The Internal Revenue Service continued to target conservative political groups even after approving their applications for tax exempt status, a key Republican lawmaker said Wednesday.
The IRS acknowledged in May that agents had improperly targeted tea party and other conservative groups for additional, sometimes burdensome scrutiny when they applied for tax-exempt status.
An investigation by the House Ways and Means Committee has uncovered evidence that IRS agents also subjected conservative groups to special scrutiny after they were granted tax-exempt status, said Rep. Charles Boustany, R-La., who chairs the panel’s oversight subcommittee.
Speaking at a committee hearing Wednesday, Boustany said the vast majority of groups subjected to special monitoring were conservative. The monitoring, known as a review of operations, fell short of a full audit in most cases. Instead, agents monitored the groups to assess whether they were adhering to the activities described in their applications for tax-exempt status.
“The committee has discovered that among the hastily approved applications for exempt status in the early summer of 2012, a large number were flagged for IRS surveillance by Washington,” Boustany said. “Of those flagged, more than 80 percent of the groups were right-leaning.”
Acting IRS head Danny Werfel said all of the orders to more closely monitor tax-exempt groups have been rescinded while the IRS works to develop new guidelines.
“They are no longer on a path of potential examination at this time,” Werfel said at the hearing. “That whole process is on hold.”
The IRS has been under siege since May when agency officials acknowledged that agents working in a Cincinnati office had improperly targeted tea party groups for extra scrutiny when they applied for tax-exempt status.
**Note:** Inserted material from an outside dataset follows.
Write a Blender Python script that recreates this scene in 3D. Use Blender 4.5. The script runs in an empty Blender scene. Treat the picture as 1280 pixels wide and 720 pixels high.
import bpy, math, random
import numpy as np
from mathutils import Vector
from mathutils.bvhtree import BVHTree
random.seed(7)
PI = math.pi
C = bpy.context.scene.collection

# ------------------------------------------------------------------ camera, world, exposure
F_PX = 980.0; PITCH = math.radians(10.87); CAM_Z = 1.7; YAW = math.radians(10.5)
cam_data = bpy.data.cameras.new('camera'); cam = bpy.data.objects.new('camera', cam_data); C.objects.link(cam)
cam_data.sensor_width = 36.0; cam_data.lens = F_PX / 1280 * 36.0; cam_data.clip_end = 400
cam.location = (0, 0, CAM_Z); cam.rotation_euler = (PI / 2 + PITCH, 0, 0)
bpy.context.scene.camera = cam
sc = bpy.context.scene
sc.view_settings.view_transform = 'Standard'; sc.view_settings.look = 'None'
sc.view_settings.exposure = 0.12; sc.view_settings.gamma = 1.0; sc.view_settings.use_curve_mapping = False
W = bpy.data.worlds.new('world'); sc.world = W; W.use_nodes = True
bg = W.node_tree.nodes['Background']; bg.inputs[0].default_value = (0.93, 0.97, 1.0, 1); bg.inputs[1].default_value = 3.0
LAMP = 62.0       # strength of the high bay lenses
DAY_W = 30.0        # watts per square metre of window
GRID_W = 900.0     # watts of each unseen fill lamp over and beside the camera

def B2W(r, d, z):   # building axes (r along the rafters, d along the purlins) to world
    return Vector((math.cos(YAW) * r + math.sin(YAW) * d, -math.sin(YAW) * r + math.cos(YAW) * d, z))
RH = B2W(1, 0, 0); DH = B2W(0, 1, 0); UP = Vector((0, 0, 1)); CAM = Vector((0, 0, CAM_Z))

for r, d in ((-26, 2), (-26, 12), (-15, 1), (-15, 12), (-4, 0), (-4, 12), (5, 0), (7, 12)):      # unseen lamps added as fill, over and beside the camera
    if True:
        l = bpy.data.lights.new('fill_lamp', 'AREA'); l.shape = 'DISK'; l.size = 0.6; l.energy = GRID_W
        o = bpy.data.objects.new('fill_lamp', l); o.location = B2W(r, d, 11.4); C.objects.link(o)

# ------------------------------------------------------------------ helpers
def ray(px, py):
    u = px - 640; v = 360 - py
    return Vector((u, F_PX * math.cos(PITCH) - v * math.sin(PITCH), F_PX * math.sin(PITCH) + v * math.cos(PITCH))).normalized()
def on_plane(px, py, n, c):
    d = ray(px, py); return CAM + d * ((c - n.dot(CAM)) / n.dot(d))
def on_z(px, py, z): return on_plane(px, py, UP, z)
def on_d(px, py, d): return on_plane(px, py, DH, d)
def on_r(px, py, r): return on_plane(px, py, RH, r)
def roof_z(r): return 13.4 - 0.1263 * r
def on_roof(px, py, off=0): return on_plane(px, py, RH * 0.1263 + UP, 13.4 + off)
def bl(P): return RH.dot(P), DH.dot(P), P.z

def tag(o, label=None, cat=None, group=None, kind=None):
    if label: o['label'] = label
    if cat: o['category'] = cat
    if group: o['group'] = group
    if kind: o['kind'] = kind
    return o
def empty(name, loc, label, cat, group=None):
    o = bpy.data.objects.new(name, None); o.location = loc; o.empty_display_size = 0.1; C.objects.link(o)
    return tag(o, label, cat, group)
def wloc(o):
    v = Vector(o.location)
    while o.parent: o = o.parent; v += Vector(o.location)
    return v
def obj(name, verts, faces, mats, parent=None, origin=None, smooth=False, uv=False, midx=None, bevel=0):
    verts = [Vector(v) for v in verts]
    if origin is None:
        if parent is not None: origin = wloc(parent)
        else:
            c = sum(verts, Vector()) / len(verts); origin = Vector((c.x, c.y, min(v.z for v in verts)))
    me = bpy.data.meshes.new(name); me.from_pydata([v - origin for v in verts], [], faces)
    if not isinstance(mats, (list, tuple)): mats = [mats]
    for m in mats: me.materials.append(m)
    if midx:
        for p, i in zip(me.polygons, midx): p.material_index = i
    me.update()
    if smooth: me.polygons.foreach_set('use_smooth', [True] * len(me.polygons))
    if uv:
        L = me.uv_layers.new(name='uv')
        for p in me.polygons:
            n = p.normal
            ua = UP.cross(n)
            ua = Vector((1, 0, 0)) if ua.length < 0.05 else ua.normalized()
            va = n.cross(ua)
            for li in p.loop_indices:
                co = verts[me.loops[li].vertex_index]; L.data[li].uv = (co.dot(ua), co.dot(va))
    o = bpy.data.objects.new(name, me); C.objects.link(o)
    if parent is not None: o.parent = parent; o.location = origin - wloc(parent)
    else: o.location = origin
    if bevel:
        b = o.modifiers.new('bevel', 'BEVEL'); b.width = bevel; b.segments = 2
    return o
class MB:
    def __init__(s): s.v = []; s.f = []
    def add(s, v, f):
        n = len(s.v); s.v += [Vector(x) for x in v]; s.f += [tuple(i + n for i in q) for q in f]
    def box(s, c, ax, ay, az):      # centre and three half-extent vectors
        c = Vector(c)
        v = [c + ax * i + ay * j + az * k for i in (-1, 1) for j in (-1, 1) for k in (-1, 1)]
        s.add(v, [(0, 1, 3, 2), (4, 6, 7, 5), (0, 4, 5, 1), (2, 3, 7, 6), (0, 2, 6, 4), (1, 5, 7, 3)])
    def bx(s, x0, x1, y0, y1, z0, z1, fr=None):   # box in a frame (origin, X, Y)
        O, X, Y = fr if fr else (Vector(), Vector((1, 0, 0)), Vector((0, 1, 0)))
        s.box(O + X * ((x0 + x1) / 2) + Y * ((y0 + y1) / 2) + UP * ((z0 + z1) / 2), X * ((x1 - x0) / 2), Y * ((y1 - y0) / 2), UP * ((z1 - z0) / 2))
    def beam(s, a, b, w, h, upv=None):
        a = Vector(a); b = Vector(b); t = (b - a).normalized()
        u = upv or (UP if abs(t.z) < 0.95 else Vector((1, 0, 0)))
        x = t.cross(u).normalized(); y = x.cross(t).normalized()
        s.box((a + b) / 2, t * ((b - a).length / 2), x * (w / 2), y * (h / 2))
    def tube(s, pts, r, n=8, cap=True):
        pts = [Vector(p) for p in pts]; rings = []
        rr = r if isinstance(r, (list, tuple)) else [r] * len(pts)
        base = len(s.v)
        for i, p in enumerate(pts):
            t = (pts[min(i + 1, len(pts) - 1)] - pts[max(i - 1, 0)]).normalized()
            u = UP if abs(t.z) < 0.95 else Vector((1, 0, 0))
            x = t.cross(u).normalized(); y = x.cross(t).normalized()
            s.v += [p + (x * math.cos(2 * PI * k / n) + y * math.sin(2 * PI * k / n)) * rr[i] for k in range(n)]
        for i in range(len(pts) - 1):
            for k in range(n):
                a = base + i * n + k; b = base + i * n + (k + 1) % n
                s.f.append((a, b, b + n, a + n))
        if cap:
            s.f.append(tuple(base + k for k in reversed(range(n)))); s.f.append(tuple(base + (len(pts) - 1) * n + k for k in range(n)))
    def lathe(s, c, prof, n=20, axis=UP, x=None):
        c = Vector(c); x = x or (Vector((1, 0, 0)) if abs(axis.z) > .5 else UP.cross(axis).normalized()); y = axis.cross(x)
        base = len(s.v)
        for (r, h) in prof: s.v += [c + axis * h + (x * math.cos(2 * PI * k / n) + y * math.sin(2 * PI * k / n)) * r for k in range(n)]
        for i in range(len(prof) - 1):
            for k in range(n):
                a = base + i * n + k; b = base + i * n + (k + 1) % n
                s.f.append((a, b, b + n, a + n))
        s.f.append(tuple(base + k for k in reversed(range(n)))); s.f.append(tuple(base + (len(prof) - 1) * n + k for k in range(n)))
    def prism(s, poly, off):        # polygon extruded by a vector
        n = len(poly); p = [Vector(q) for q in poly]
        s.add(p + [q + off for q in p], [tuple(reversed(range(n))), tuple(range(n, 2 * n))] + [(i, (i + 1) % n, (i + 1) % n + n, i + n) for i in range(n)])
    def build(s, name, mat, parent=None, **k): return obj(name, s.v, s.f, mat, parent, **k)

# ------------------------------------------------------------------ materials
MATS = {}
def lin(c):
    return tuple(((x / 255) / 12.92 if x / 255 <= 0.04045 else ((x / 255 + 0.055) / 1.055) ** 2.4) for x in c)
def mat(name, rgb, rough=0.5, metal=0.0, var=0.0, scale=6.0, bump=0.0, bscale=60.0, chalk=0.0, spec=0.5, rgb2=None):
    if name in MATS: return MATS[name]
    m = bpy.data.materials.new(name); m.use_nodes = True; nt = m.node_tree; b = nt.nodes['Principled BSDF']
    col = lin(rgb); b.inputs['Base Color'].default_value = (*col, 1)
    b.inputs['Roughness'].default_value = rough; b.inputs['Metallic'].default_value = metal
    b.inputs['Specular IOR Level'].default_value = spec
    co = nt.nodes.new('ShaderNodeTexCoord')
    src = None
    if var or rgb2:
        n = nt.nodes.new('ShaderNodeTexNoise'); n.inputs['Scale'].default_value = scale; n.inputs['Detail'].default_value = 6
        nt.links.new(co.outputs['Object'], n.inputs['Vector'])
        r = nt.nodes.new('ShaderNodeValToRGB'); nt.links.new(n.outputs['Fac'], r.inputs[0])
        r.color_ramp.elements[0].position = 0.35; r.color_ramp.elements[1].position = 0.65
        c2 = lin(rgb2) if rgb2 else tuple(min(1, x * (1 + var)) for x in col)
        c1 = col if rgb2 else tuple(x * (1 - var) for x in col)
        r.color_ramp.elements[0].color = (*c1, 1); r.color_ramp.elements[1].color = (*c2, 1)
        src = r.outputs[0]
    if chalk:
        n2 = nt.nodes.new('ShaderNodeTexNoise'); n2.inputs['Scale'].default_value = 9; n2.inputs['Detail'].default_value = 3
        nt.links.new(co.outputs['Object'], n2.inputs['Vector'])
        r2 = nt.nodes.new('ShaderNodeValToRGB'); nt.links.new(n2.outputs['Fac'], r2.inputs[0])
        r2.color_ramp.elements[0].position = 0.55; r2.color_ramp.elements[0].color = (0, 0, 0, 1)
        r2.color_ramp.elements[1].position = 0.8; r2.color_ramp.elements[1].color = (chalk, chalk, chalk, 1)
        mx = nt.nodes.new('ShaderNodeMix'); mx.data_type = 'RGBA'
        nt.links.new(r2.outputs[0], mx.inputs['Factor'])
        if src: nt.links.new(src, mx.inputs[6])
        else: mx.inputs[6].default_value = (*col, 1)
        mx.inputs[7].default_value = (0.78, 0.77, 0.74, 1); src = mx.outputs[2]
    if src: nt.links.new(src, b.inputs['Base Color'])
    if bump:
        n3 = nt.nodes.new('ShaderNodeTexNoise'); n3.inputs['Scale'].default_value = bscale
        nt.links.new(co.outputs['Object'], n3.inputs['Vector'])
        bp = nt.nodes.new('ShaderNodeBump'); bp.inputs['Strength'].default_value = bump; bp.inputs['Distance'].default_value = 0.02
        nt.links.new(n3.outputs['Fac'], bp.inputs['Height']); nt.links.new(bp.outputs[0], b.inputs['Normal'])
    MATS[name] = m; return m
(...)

Shortly after the revelation, President Barack Obama forced the acting IRS commissioner to resign and appointed Werfel to run the agency temporarily.
Three congressional committees and the Justice Department have launched investigations, and much of the leadership at the IRS has been replaced.
So far, congressional investigators have shown that IRS supervisors in Washington knew that applications by tea party groups were being delayed for months and even years. However, investigators have not publicly produced evidence that anyone outside the IRS ordered the targeting or knew it was happening.
The IRS has also released documents suggesting that progressive groups may have been targeted, too. House Republican investigators have been working to show that while some liberal groups were treated poorly, conservative groups were treated worse.
“Unfortunately, my friends on the other side of the aisle continue to frame this issue as a partisan one — as only affecting conservative groups,” said Rep. John Lewis of Georgia, the top Democrat on the Ways and Means subcommittee. “Time and time again the facts have shown that both Republican-leaning and Democratic-leaning groups were singled out during the application process.”
A May report by the IRS inspector general said the agency gave extra scrutiny to 298 groups when they applied for tax exempt status from the spring of 2010 to the spring of 2012. The vast majority of the groups — 248 — were conservative, while 29 were liberal and 21 were neither, according to an analysis by Ways and Means Republican staff, who have access to confidential taxpayer information.
Of the 111 conservative groups that had their tax-exempt status approved, 38 were flagged for additional monitoring, according to the staff review. Of the 20 liberal groups that had their tax-exempt status approved, seven were flagged for additional monitoring.